Weeds aside, Massena is a fine piece of land, Steffen says. Alex Podolinsky, who brought Steiner Agriculture to Australia, visited once, and deemed the farm good. Podolinsky liked it “mostly because we have a lot of trees,” says Steffen, and Steinerites hold that trees help a farm “breath”, and provide shelter for elementals.

Quality land means quality produce, Steffen says. “We sell to restaurants, and I’ve been told more than once that our vegetables keep better.” He has no doubt that his produce has a higher nutritional content than does the stuff on supermarket shelves, and its consumers seem to like the taste, too. “We have no trouble selling what we can grow.”

Steffen is also experimenting with hullless oats that don’t require the expensive de-hulling process commonly used by conventional farmers, which removes much nutritional content.  The first batch he says, “did not make a very thin flake, thus requiring a longer cooking time.  The next batch will hopefully result in a thinner oat flake.” 

Even so, it’s hard to make a living farming in America, Steffen says. Produce prices have long been kept artificially low. And lately, another factor – the high land taxes brought on by encroaching development – has made it even harder to balance the books.

Where once there were only farms, there’s now a housing development across the road from Steffen. Such development has pushed property taxes up – some farmers have seen their tax bills double – and that forces more farmers to sell their land to speculators, continuing the cycle. “Some years, the entire crop goes to paying the taxes,” Steffen says.

“The whole tax policy is crazy, because every dollar that farmers pay in taxes, they get back just 70 cents in services,” he says.  With costs rising and age encroaching, the Steffens have begun discussing the future of the land.  “What is going to happen to this land when we can’t handle it anymore?” Bob Steffen asks.  He doesn’t know the answer.

Despite his concerns, Steffen isn’t slowing down yet. He and hired field workers continue to work Massena Farm. He also owns a piece of land in Iowa, where another farmer raises cattle that the two own together.
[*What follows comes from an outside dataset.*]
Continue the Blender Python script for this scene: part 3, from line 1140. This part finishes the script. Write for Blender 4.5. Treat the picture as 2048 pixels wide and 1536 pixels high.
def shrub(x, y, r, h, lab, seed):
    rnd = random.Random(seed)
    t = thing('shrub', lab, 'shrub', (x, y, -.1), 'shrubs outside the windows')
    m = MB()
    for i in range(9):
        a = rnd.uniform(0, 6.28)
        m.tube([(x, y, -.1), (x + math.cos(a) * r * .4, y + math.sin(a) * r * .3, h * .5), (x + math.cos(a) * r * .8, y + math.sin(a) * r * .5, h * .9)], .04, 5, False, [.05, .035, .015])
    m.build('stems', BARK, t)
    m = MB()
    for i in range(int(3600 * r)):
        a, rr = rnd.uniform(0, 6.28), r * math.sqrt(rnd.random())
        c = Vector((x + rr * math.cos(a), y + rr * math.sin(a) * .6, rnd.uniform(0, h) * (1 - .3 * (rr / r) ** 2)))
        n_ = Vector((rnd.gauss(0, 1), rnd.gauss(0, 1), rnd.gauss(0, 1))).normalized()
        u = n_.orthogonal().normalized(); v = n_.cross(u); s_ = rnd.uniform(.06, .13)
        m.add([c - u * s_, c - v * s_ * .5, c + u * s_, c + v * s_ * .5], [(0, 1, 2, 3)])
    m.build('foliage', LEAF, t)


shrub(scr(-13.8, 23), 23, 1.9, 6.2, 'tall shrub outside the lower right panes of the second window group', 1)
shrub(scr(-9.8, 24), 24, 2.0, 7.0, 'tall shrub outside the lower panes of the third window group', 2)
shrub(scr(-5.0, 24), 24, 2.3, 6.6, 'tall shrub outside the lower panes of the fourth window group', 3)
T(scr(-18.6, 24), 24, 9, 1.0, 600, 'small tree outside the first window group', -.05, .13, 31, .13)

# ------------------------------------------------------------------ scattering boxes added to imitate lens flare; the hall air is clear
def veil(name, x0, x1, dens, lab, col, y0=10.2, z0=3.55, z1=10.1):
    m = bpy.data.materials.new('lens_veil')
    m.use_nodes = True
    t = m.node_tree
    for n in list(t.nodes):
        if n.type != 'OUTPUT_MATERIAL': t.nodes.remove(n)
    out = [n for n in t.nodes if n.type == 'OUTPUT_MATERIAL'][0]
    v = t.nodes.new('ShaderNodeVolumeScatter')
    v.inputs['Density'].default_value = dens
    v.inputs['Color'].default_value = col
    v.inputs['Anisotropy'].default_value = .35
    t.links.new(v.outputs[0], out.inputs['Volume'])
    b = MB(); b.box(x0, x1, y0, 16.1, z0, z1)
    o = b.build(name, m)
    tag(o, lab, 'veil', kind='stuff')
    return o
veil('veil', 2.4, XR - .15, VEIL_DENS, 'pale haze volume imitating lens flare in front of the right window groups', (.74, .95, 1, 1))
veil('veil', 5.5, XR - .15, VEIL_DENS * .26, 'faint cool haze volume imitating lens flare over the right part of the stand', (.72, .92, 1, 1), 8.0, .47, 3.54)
He’s thinking of renting a piece of land adjacent to his Iowa plot, so he can farm it responsibly and curb the runoff that is now damaging his watering pond.

Farming right is a struggle, though, and sometimes a lonely one.  There’s nobody that has a sense of place,” Steffen says.  “Nobody has a feeling of responsibility for this little piece of earth we’re on….People with new ideas are always surrounded with a vacuum.”
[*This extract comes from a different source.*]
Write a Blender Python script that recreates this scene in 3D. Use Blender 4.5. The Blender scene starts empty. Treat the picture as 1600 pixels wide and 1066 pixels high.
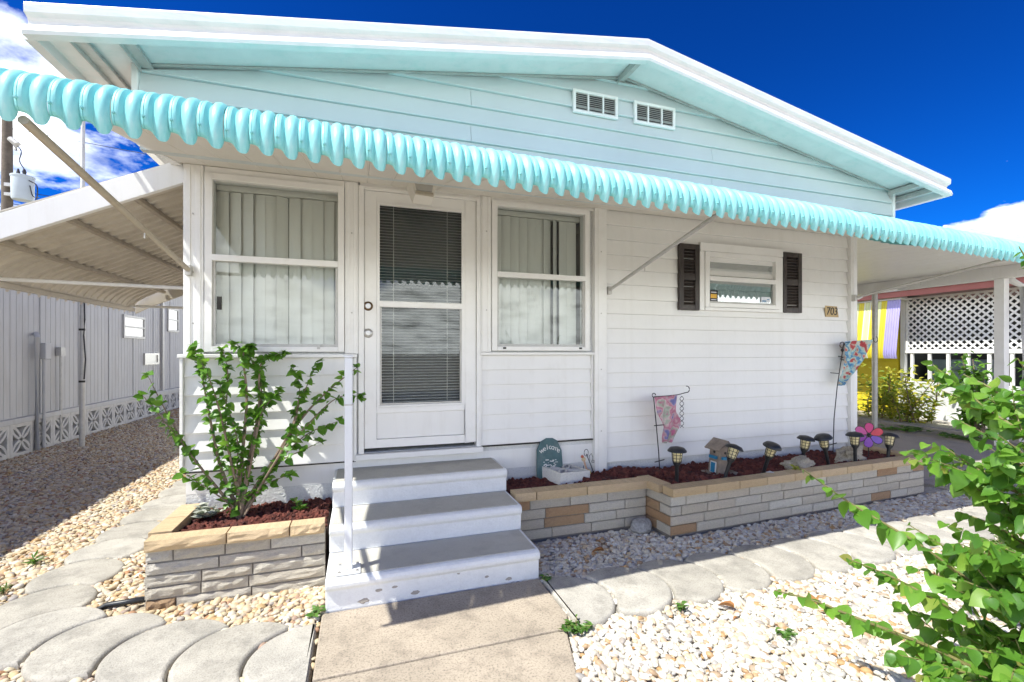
import bpy, bmesh, math, random
from math import sin, cos, pi, radians, atan2, sqrt
from mathutils import Vector, Matrix, Euler, noise
random.seed(7)
scene = bpy.context.scene
COL = scene.collection

# ---------------------------------------------------------------- camera
CAM_LOC = Vector((0.0, -3.72, 1.40)); HEAD = radians(18.24)
cd = bpy.data.cameras.new('camera'); cam = bpy.data.objects.new('camera', cd); COL.objects.link(cam)
cam.location = CAM_LOC; cam.rotation_euler = (radians(90), 0, -HEAD)
cd.sensor_width = 36.0; cd.lens = 16.2; cd.shift_y = 18.0 / 1600; cd.clip_start = 0.05; cd.clip_end = 2000
scene.camera = cam
# ---------------------------------------------------------------- light
SUN_DIR = Vector((-1.27, -0.45, 2.20)).normalized()       # towards the sun
SUN_EL = math.asin(SUN_DIR.z); SUN_AZ = atan2(SUN_DIR.x, SUN_DIR.y)
world = bpy.data.worlds.new('World'); scene.world = world; world.use_nodes = True
wn = world.node_tree.nodes; wl = world.node_tree.links; wn.clear()
def wnode(t, **k):
    n = wn.new(t)
    for a, b in k.items(): setattr(n, a, b)
    return n
sky = wnode('ShaderNodeTexSky', sky_type='NISHITA', sun_disc=False)
sky.sun_elevation = SUN_EL; sky.sun_rotation = SUN_AZ; sky.altitude = 0; sky.air_density = 1.0; sky.dust_density = 0.3; sky.ozone_density = 3.0
hs = wnode('ShaderNodeGamma'); hs.inputs['Gamma'].default_value = 1.55      # the deep polarised blue of the photograph, over the whole sky
wl.new(sky.outputs[0], hs.inputs['Color'])
bg = wnode('ShaderNodeBackground'); bg.inputs[1].default_value = 0.050
tintn = wnode('ShaderNodeMix', data_type='RGBA', blend_type='MULTIPLY'); tintn.inputs[0].default_value = 1.0; tintn.inputs[7].default_value = (0.012, 0.20, 0.48, 1)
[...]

Editor’s Note: Massena Farms produces the oats for SFNM.  The second batch of the new, hullless variety of oats is due out the end of this year and should result in a thinner flake than the first crop.  However, flaking the oats is really not necessary.  The whole kernels, called groats, are highly nutritious, although they do require overnight soaking and/or longer cooking time. 

“We are very satisfied with the new product and hope our customers will be, too,” says Bob Steffen.  “Oats are one of the oldest cereals for many cultures and are still one of the most nutritious and beneficial foods that help keep the digestive system functioning properly.”